The second half was rather forgettable. Fouls, turnovers, and cheap sore loser type PVAM fouls had us counting down the seconds to the end.

While I'd like to say it was the change in the lineups and distribution of laying time that we've been calling for that made the difference, you have to give a little more "credit" to the competition. To put it lightly, Prairie View A&M is a team that is allergic to layups. Like "fetch", our M2M defense is not happening, and it doesn't look like Howland is going to be able to make it happen. A team that can finish their drives and avoids dribbling the ball off their own two left feet would have made us pay for our lapses. It's also questionable as to whether Howland has realized his infatuation for the two Wear lineup is a net negative for his team. The improving health of Tony Parker is taking away his justification for playing his pets huge minutes, especially with only 8 scholarship players.

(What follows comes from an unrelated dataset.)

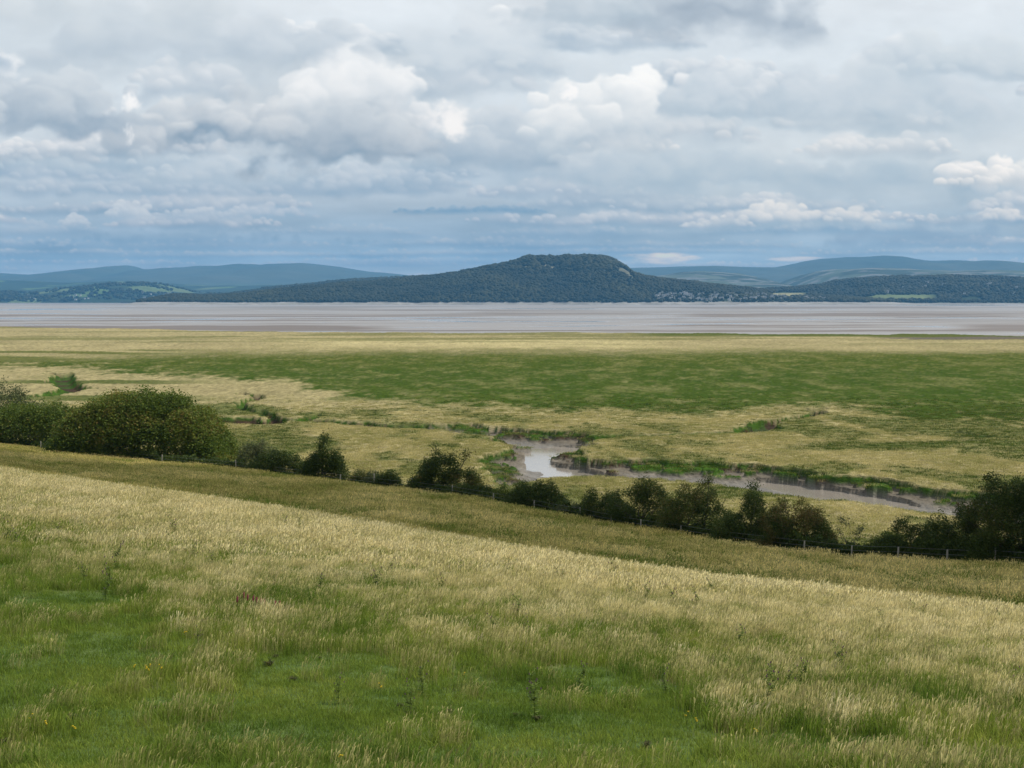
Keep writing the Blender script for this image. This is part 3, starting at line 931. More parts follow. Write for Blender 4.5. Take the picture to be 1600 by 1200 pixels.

Nevertheless, you can expect Chianti Dan to tout this as yet another "huge" win. After all, if a win over RPI 212 Texas is huge, then a win over RPI 170 PVAM that has only 2 Division 1 victories all season long must be, what? Gigantic? Enormous? Astronomical?

Whatever it is, at least the kids looked like they were having more fun than they have in a while. That's good, because that's what this season is really about now, here after Game 10 of the No Excuses Farewell Tour.